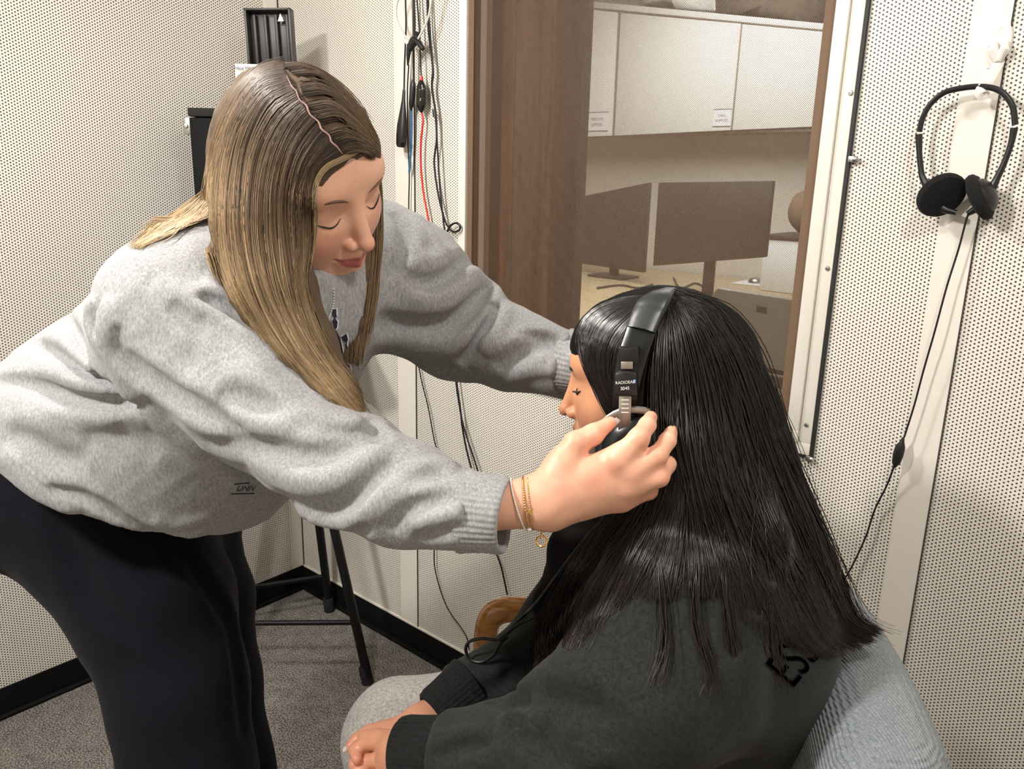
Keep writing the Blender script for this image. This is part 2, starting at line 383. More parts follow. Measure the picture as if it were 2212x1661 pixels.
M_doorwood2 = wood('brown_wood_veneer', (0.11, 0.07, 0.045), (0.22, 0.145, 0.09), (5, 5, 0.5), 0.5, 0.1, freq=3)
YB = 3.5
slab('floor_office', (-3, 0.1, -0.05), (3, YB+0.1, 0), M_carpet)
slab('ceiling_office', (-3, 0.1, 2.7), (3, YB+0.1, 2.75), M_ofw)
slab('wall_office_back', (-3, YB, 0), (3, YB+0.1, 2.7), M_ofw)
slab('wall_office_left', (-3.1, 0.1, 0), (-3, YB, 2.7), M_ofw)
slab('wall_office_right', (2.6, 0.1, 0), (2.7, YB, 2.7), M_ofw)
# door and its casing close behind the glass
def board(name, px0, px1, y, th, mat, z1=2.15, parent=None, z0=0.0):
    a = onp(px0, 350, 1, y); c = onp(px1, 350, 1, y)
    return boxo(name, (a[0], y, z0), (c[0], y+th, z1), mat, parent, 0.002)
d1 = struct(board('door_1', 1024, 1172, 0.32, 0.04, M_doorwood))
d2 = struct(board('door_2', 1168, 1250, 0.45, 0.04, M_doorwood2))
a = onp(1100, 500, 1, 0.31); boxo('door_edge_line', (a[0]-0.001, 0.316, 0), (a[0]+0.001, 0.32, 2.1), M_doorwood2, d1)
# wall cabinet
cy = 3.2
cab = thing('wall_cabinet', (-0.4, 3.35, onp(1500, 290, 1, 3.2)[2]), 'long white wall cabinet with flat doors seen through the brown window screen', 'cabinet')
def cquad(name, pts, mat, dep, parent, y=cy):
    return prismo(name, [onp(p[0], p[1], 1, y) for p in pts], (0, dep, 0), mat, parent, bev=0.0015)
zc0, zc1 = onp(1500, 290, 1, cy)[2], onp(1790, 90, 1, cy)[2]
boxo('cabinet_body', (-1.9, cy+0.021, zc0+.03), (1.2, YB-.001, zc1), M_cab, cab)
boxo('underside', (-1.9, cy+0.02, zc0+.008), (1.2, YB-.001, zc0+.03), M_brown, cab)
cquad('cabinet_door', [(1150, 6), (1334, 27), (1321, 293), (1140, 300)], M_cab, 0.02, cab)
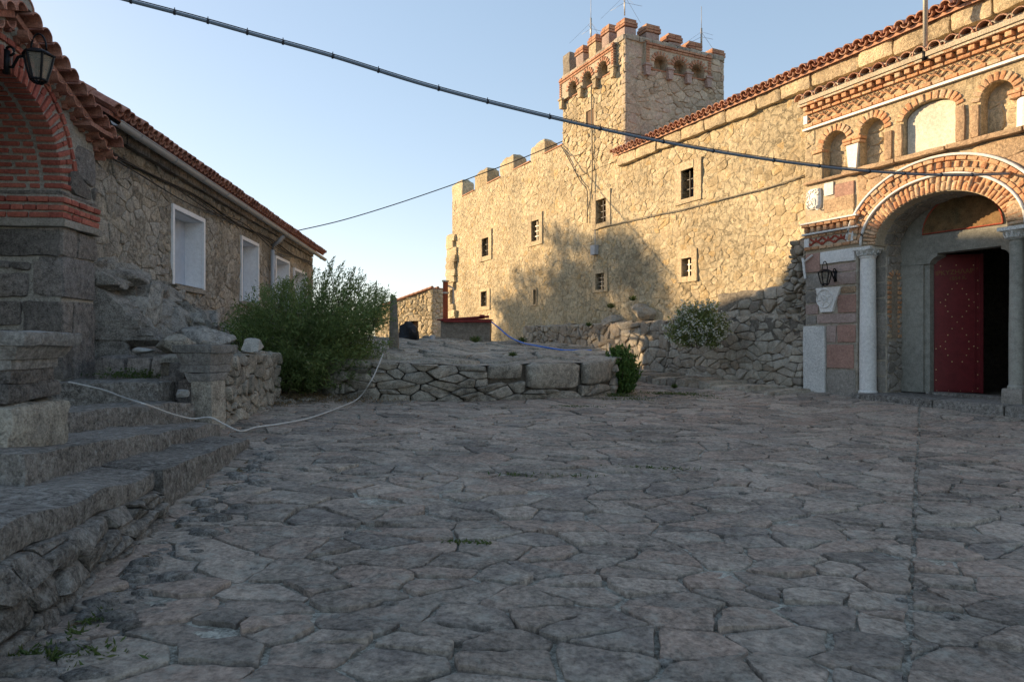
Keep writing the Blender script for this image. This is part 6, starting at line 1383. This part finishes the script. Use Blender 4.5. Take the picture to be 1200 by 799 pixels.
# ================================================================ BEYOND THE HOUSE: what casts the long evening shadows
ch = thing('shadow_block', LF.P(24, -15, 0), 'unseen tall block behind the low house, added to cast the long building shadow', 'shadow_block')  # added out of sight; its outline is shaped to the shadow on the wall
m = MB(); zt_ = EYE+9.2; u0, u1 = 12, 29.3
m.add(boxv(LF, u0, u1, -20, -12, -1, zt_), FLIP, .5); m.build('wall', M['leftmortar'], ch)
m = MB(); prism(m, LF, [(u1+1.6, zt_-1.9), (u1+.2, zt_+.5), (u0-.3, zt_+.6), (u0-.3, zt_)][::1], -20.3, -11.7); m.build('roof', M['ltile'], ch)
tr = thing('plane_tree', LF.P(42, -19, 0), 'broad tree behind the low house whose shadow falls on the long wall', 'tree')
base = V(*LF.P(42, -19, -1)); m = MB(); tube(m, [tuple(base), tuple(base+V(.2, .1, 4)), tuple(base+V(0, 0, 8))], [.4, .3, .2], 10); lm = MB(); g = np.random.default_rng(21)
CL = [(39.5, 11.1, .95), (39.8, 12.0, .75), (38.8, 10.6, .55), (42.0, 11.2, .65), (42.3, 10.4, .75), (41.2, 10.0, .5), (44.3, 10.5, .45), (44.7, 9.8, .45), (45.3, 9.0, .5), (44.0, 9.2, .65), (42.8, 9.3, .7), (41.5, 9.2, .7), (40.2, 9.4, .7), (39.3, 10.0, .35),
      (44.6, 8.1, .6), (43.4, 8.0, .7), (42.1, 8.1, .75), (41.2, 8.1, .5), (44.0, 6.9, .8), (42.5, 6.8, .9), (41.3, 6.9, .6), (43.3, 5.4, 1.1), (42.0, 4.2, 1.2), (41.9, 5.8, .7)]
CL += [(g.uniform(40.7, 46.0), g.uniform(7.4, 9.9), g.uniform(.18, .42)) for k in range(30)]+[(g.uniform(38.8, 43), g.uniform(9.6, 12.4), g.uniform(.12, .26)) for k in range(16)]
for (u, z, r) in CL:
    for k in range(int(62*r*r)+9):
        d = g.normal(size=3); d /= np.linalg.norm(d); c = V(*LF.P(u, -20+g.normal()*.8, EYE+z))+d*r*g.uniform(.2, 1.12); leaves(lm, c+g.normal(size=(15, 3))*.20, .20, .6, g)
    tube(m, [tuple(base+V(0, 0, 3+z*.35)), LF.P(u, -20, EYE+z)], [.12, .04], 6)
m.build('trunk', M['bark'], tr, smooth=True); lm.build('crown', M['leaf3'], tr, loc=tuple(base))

→ **Objective**
Leave the pictures out and write out every entry exactly as given.

→ **The reply**
Keep writing the Blender script for this image. This is part 2, starting at line 383. More parts follow. Measure the picture as if it were 2212x1661 pixels.
M_doorwood2 = wood('brown_wood_veneer', (0.11, 0.07, 0.045), (0.22, 0.145, 0.09), (5, 5, 0.5), 0.5, 0.1, freq=3)
YB = 3.5
slab('floor_office', (-3, 0.1, -0.05), (3, YB+0.1, 0), M_carpet)
slab('ceiling_office', (-3, 0.1, 2.7), (3, YB+0.1, 2.75), M_ofw)
slab('wall_office_back', (-3, YB, 0), (3, YB+0.1, 2.7), M_ofw)
slab('wall_office_left', (-3.1, 0.1, 0), (-3, YB, 2.7), M_ofw)
slab('wall_office_right', (2.6, 0.1, 0), (2.7, YB, 2.7), M_ofw)
# door and its casing close behind the glass
def board(name, px0, px1, y, th, mat, z1=2.15, parent=None, z0=0.0):
    a = onp(px0, 350, 1, y); c = onp(px1, 350, 1, y)
    return boxo(name, (a[0], y, z0), (c[0], y+th, z1), mat, parent, 0.002)
d1 = struct(board('door_1', 1024, 1172, 0.32, 0.04, M_doorwood))
d2 = struct(board('door_2', 1168, 1250, 0.45, 0.04, M_doorwood2))
a = onp(1100, 500, 1, 0.31); boxo('door_edge_line', (a[0]-0.001, 0.316, 0), (a[0]+0.001, 0.32, 2.1), M_doorwood2, d1)
# wall cabinet
cy = 3.2
cab = thing('wall_cabinet', (-0.4, 3.35, onp(1500, 290, 1, 3.2)[2]), 'long white wall cabinet with flat doors seen through the brown window screen', 'cabinet')
def cquad(name, pts, mat, dep, parent, y=cy):
    return prismo(name, [onp(p[0], p[1], 1, y) for p in pts], (0, dep, 0), mat, parent, bev=0.0015)
zc0, zc1 = onp(1500, 290, 1, cy)[2], onp(1790, 90, 1, cy)[2]
boxo('cabinet_body', (-1.9, cy+0.021, zc0+.03), (1.2, YB-.001, zc1), M_cab, cab)
boxo('underside', (-1.9, cy+0.02, zc0+.008), (1.2, YB-.001, zc0+.03), M_brown, cab)
cquad('cabinet_door', [(1150, 6), (1334, 27), (1321, 293), (1140, 300)], M_cab, 0.02, cab)
Keep writing the Blender script for this image. This is part 6, starting at line 1383. This part finishes the script. Use Blender 4.5. Take the picture to be 1200 by 799 pixels.
# ================================================================ BEYOND THE HOUSE: what casts the long evening shadows
ch = thing('shadow_block', LF.P(24, -15, 0), 'unseen tall block behind the low house, added to cast the long building shadow', 'shadow_block')  # added out of sight; its outline is shaped to the shadow on the wall
m = MB(); zt_ = EYE+9.2; u0, u1 = 12, 29.3
m.add(boxv(LF, u0, u1, -20, -12, -1, zt_), FLIP, .5); m.build('wall', M['leftmortar'], ch)
m = MB(); prism(m, LF, [(u1+1.6, zt_-1.9), (u1+.2, zt_+.5), (u0-.3, zt_+.6), (u0-.3, zt_)][::1], -20.3, -11.7); m.build('roof', M['ltile'], ch)
tr = thing('plane_tree', LF.P(42, -19, 0), 'broad tree behind the low house whose shadow falls on the long wall', 'tree')
base = V(*LF.P(42, -19, -1)); m = MB(); tube(m, [tuple(base), tuple(base+V(.2, .1, 4)), tuple(base+V(0, 0, 8))], [.4, .3, .2], 10); lm = MB(); g = np.random.default_rng(21)
CL = [(39.5, 11.1, .95), (39.8, 12.0, .75), (38.8, 10.6, .55), (42.0, 11.2, .65), (42.3, 10.4, .75), (41.2, 10.0, .5), (44.3, 10.5, .45), (44.7, 9.8, .45), (45.3, 9.0, .5), (44.0, 9.2, .65), (42.8, 9.3, .7), (41.5, 9.2, .7), (40.2, 9.4, .7), (39.3, 10.0, .35),
      (44.6, 8.1, .6), (43.4, 8.0, .7), (42.1, 8.1, .75), (41.2, 8.1, .5), (44.0, 6.9, .8), (42.5, 6.8, .9), (41.3, 6.9, .6), (43.3, 5.4, 1.1), (42.0, 4.2, 1.2), (41.9, 5.8, .7)]
CL += [(g.uniform(40.7, 46.0), g.uniform(7.4, 9.9), g.uniform(.18, .42)) for k in range(30)]+[(g.uniform(38.8, 43), g.uniform(9.6, 12.4), g.uniform(.12, .26)) for k in range(16)]
for (u, z, r) in CL:
    for k in range(int(62*r*r)+9):
        d = g.normal(size=3); d /= np.linalg.norm(d); c = V(*LF.P(u, -20+g.normal()*.8, EYE+z))+d*r*g.uniform(.2, 1.12); leaves(lm, c+g.normal(size=(15, 3))*.20, .20, .6, g)
    tube(m, [tuple(base+V(0, 0, 3+z*.35)), LF.P(u, -20, EYE+z)], [.12, .04], 6)
m.build('trunk', M['bark'], tr, smooth=True); lm.build('crown', M['leaf3'], tr, loc=tuple(base))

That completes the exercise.